The overhead reach distances of adult females are normally distributed with a mean of 205 cm and a standard deviation of 8.3 cm. a. Find the probability that an individual distance is greater than 214.30 cm. b. Find the probability that the mean for 20 randomly selected distances is greater than 202.80 cm. c. Why can the normal distribution be used in part (b), even though the sample size does not exceed 30? a. The probability is. 

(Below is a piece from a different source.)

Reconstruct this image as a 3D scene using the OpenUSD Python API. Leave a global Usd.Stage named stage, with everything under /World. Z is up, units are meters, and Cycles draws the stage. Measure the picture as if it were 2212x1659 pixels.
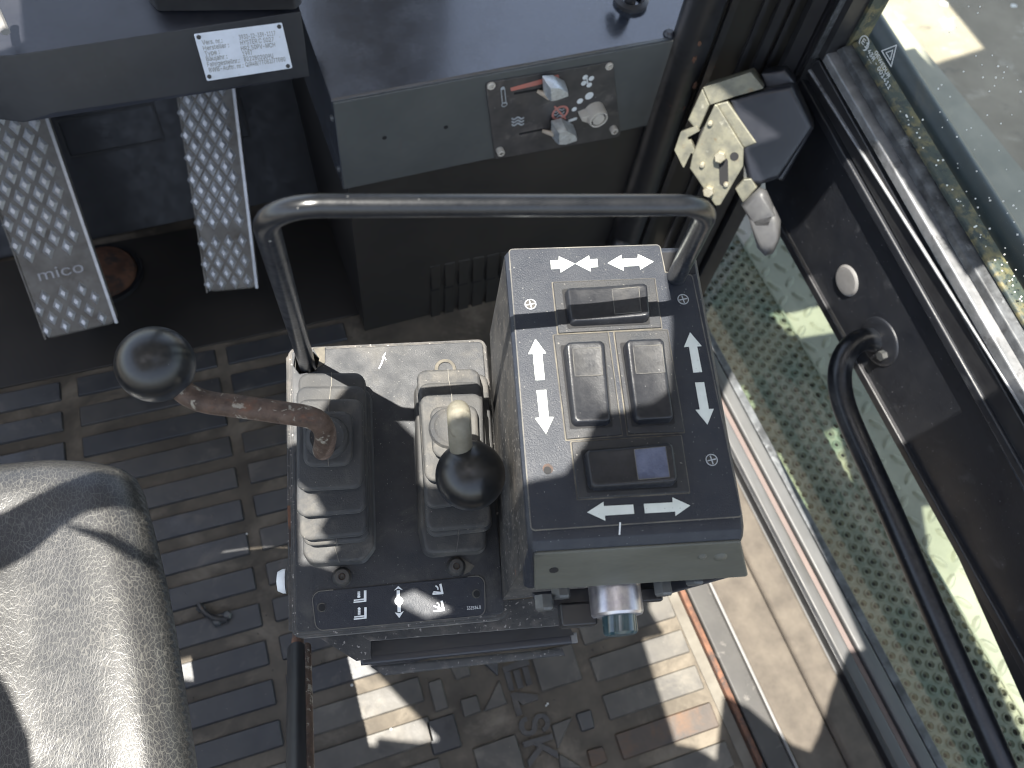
import math, random
import numpy as np, trimesh, manifold3d as m3
from shapely.geometry import Polygon, Point, LineString, box as sbox
from shapely import affinity
from shapely.ops import unary_union
from scipy.spatial import Delaunay, ConvexHull
from scipy.interpolate import CubicSpline
from pxr import Usd, UsdGeom, UsdLux, UsdShade, Sdf, Gf, Vt
import usdkit, meshkit

stage = Usd.Stage.CreateInMemory()
UsdGeom.SetStageUpAxis(stage, UsdGeom.Tokens.z)
UsdGeom.SetStageMetersPerUnit(stage, 1.0)
UsdGeom.Xform.Define(stage, '/World'); UsdGeom.Scope.Define(stage, '/World/Looks')
random.seed(4); rng = np.random.default_rng(4)

# ------------------------------------------------------------------ camera, sun, sky, exposure
EXPOSURE = 2.3
SUN_I, SKY_I = 1.0, 0.088
SUN = np.array([math.sin(math.radians(-112))*math.cos(math.radians(77)), math.cos(math.radians(-112))*math.cos(math.radians(77)), math.sin(math.radians(77))])
FOCUS, FSTOP = 0.52, 12.0
H = 1.12                                   # camera height over the cab floor
CX, CY, FP = 1106., 829.5, 1785.           # survey of the photograph (2212 x 1659 units): principal point and focal length
def unit(v): v = np.asarray(v, float); return v/np.linalg.norm(v)
dn = unit([-189, 953, FP]); yy = np.array([-1484, -3637, FP]); yy = unit(yy-dn*(yy@dn))
RC = np.stack([np.cross(yy, -dn), yy, -dn])  # camera axes (x right, y down, z forward) to world
CAM = np.array([0, 0, H])

cam = UsdGeom.Camera.Define(stage, '/World/camera')
xa, ya, za = RC@[1, 0, 0], RC@[0, -1, 0], RC@[0, 0, -1]
mat4 = np.eye(4); mat4[0, :3], mat4[1, :3], mat4[2, :3], mat4[3, :3] = xa, ya, za, CAM
cam.AddTransformOp().Set(Gf.Matrix4d(*mat4.ravel().tolist()))
cam.CreateFocalLengthAttr(28.0); cam.CreateHorizontalApertureAttr(28.0*2212/FP); cam.CreateVerticalApertureAttr(28.0*1659/FP)
cam.CreateClippingRangeAttr(Gf.Vec2f(0.01, 500)); cam.CreateFocusDistanceAttr(FOCUS); cam.CreateFStopAttr(FSTOP)
cam.CreateExposureAttr(EXPOSURE)

sun = UsdLux.DistantLight.Define(stage, '/World/sun')
zq = SUN; xq = unit(np.cross([0, 1, 0], zq)); yq = np.cross(zq, xq)
sm = np.eye(4); sm[0, :3], sm[1, :3], sm[2, :3] = xq, yq, zq
sun.AddTransformOp().Set(Gf.Matrix4d(*sm.ravel().tolist()))
sun.CreateIntensityAttr(SUN_I); sun.CreateAngleAttr(0.3); sun.CreateNormalizeAttr(True); sun.CreateColorAttr(Gf.Vec3f(1, .955, .87))
sky = UsdLux.DomeLight.Define(stage, '/World/sky')
usdkit.material(stage, '/World/Looks/sky_look', {
    's': ('sky_texture', {'sky_type': 'single_scattering', 'sun_disc': False, 'sun_elevation': math.asin(SUN[2]), 'sun_rotation': math.atan2(SUN[0], SUN[1])}),
    'h': ('hsv', {'saturation': .62}), 'b': ('background_shader', {'strength': SKY_I})}, [('s.color', 'h.color'), ('h.color', 'b.color')], surface='b.background')
UsdShade.MaterialBindingAPI.Apply(sky.GetPrim()).Bind(UsdShade.Material.Get(stage, '/World/Looks/sky_look'))
sky.GetPrim().SetCustomDataByKey('kind', 'structure')

# ------------------------------------------------------------------ survey helpers: a sight line cut by a real plane
def ray(p): return RC@unit([p[0]-CX, p[1]-CY, FP])
def onplane(p, o, n):
    d = ray(p); return CAM+d*(((np.asarray(o)-CAM)@n)/(d@n))
def onz(x, y, z): return onplane((x, y), (0, 0, z), np.array([0, 0, 1.]))
def ony(x, y, v): return onplane((x, y), (0, v, 0), np.array([0, 1., 0]))
def onx(x, y, v): return onplane((x, y), (v, 0, 0), np.array([1., 0, 0]))
def ond(x, y, d): return CAM+RC@(np.array([x-CX, y-CY, FP])/FP*d)
ZO = {'A': (0,0,900,2212), 'B': (800,0,900,2212), 'C': (1660,0,900,2212), 'D': (0,620,900,2212), 'E': (700,620,900,2212), 'F': (1660,620,900,2212),
      'G': (0,1245,900,2212), 'H': (800,1245,900,2212), 'I': (1660,1245,900,2212), 'J': (460,20,320,2212), 'K': (1180,120,400,2212), 'L': (1660,150,400,1327),
      'M': (1240,600,620,2212), 'N': (1240,1000,660,1825), 'O': (690,1350,600,2212), 'P': (720,880,280,830), 'Q': (2050,0,510,2115), 'R': (1100,1560,700,2212),
      'S': (640,460,640,2212), 'T': (1000,880,280,830), 'U': (1500,460,360,1493)}
def Z(k, *pts):
    ox, oy, w, W = ZO[k]; c = 2212/2560
    r = [((ox+x*w/W)*c, (oy+y*w/W)*c) for x, y in pts]
    return r if len(r) > 1 else r[0]

class Frame:
    def __init__(s, o, ex, ey, ez): s.o, s.R = np.asarray(o, float), np.stack([unit(ex), unit(ey), unit(ez)])
    def pt(s, u, v, w=0): return s.o+np.array([u, v, w])@s.R
    def uv(s, p, w=0): r = onplane(p, s.o+s.R[2]*w, s.R[2])-s.o; return (s.R@r)[:2]
    def poly(s, pts, w=0): return [tuple(s.uv(p, w)) for p in pts]
    def to(s, m):                                    # a mesh in frame coordinates to the world
        m = m.copy(); m.vertices = s.o+m.vertices@s.R; return m

def frame_from(o, n, up=(0, 0, 1)):
    n = unit(n); ex = unit(np.cross(up, n)); return Frame(o, ex, np.cross(n, ex), n)
WORLD = Frame((0, 0, 0), (1, 0, 0), (0, 1, 0), (0, 0, 1))

# ------------------------------------------------------------------ shapes
def cat(*ms): return trimesh.util.concatenate([m for m in ms if m is not None])
def ext(poly, w0, w1):
    ps = [poly] if poly.geom_type == 'Polygon' else list(poly.geoms)
    out = []
    for p in ps:
        if p.is_empty or p.area < 1e-10: continue
        m = trimesh.creation.extrude_polygon(p, w1-w0, engine='earcut'); m.apply_translation([0, 0, w0]); out.append(m)
    return cat(*out)
def rnd(pts, r, q=5):
    p = Polygon(pts).buffer(0)
    return p.buffer(-r, join_style=2).buffer(r, quad_segs=q) if r > 0 else p
def hull(pts):
    m = m3.Manifold.hull_points(np.asarray(pts, float)).to_mesh()
    return trimesh.Trimesh(np.array(m.vert_properties[:, :3]), np.array(m.tri_verts), process=False)
def bev(poly, w0, w1, b, steps=3, flare=0.0):        # convex plate with a rounded upper edge
    pts = []
    e = np.array(poly.exterior.coords[:-1]); pts += [(x, y, w0) for x, y in (np.array(poly.buffer(flare).exterior.coords[:-1]) if flare else e)]
    for i in range(steps+1):
        a = i/steps*math.pi/2; q = poly.buffer(-b*(1-math.cos(a)), join_style=1, quad_segs=4)
        if q.is_empty: continue
        pts += [(x, y, w1-b+b*math.sin(a)) for x, y in np.array(q.exterior.coords[:-1])]
    return hull(pts)
def rbox(c, size, r=.002, R=None):                   # box with rounded edges
    s = np.array(size)/2-r; ico = trimesh.creation.icosphere(1).vertices*r
    p = np.concatenate([ico+s*np.array(k) for k in np.ndindex(2, 2, 2) for k in [2*np.array(k)-1]])
    if R is not None: p = p@R
    return hull(p+np.array(c))
def tube(path, r, n=20, caps=True, per=8, smooth=True):
    P = np.asarray(path, float)
    if smooth and len(P) > 2:
        t = np.r_[0, np.cumsum(np.linalg.norm(np.diff(P, axis=0), axis=1))]
        cs = CubicSpline(t, P); P = cs(np.linspace(0, t[-1], per*(len(P)-1)+1))
        rr = np.interp(np.linspace(0, 1, len(P)), np.linspace(0, 1, np.size(r)), np.atleast_1d(r)) if np.size(r) > 1 else np.full(len(P), r)
    else: rr = np.interp(np.linspace(0, 1, len(P)), np.linspace(0, 1, np.size(r)), np.atleast_1d(r)) if np.size(r) > 1 else np.full(len(P), r)
    T = np.gradient(P, axis=0); T /= np.linalg.norm(T, axis=1)[:, None]
    a = np.cross(T[0], [0.3, 0.2, 1.]); a = unit(a); V = []
    for i in range(len(P)):
        a = unit(a-T[i]*(a@T[i])); b = np.cross(T[i], a)
        th = np.linspace(0, 2*np.pi, n, endpoint=False); V.append(P[i]+rr[i]*(np.cos(th)[:, None]*a+np.sin(th)[:, None]*b))
    V = np.concatenate(V); F = []
    for i in range(len(P)-1):
        for j in range(n):
            k = (j+1) % n; F += [[i*n+j, i*n+k, (i+1)*n+k], [i*n+j, (i+1)*n+k, (i+1)*n+j]]
    if caps:
        c0, c1 = len(V), len(V)+1; V = np.vstack([V, P[0], P[-1]]); L = (len(P)-1)*n
        for j in range(n):
            k = (j+1) % n; F += [[c0, k, j], [c1, L+j, L+k]]
    return trimesh.Trimesh(V, np.array(F), process=False)
def fillet(pts, r, k=7):                             # polyline with rounded corners
    P = [np.asarray(p, float) for p in pts]; out = [P[0]]
    for i in range(1, len(P)-1):
        a, b = unit(P[i-1]-P[i]), unit(P[i+1]-P[i]); ang = math.acos(np.clip(a@b, -1, 1)); d = r/math.tan(ang/2)
        A, B = P[i]+a*d, P[i]+b*d; c = P[i]+unit(a+b)*(r/math.sin(ang/2))
        u0, u1 = A-c, B-c; w = math.acos(np.clip(unit(u0)@unit(u1), -1, 1))
        for t in np.linspace(0, 1, k): out.append(c+(math.sin((1-t)*w)*u0+math.sin(t*w)*u1)/math.sin(w))
    out.append(P[-1]); return np.array(out)
def lathe(prof, n=24):                               # (r, z) profile about z
    pr = np.array(prof, float); th = np.linspace(0, 2*np.pi, n, endpoint=False)
    V = np.concatenate([np.c_[r*np.cos(th), r*np.sin(th), np.full(n, z)] for r, z in pr]); F = []
    for i in range(len(pr)-1):
        for j in range(n):
            k = (j+1) % n; F += [[i*n+j, i*n+k, (i+1)*n+k], [i*n+j, (i+1)*n+k, (i+1)*n+j]]
    return trimesh.Trimesh(V, np.array(F), process=False)
def at(m, p, n=(0, 0, 1), up=(0, 1, 0.01)):          # put a mesh built about z on point p with its z along n
    n = unit(n); x = unit(np.cross(up, n)); y = np.cross(n, x); m = m.copy(); m.vertices = np.asarray(p)+m.vertices@np.stack([x, y, n]); return m
def strip(pts, w):                                   # thin line polygon
    return LineString(pts).buffer(w/2, cap_style=2, join_style=2)
def text(fr, s, p0, p1, height, depth=.0004, w=0, bold=False, right=False, d=None):
    m = meshkit.text_mesh(s, height, depth, bold); a = np.array(p0); t = unit(np.array(p1)-a) if d is None else unit(d)
    L = np.linalg.norm(np.array(p1)-a); W = m.vertices[:, 0].max()-m.vertices[:, 0].min()
    if d is None and W > 0: m.vertices[:, 0] *= L/W
    v = m.vertices.copy(); m.vertices = np.c_[a[0]+v[:, 0]*t[0]-v[:, 1]*t[1], a[1]+v[:, 0]*t[1]+v[:, 1]*t[0], v[:, 2]+w]
    return fr.to(m)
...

a. Find the probability that an individual distance is greater than 214.30 cm We find for the value of z score using the formula: z = (x – u) / s z = (214.30 – 205) / 8.3 z = 1.12 Since we are looking for x > 214.30 cm, we use the right tailed test to find for P at z = 1.12 from the tables: P = 0.1314   b. Find the probability that the mean for 20 randomly selected distances is greater than 202.80 cm We find for the value of z score using the formula: z = (x – u) / s z = (202.80 – 205) / 8.3 z = -0.265 Since we are looking for x > 202.80 cm, we use the right tailed test to find for P at z = -0.265 from the tables: P = 0.6045   c. Why can the normal distribution be used in part (b), even though the sample size does not exceed 30? I believe this is because we are given the population standard deviation sigma rather than the sample standard deviation. So we can use the z test.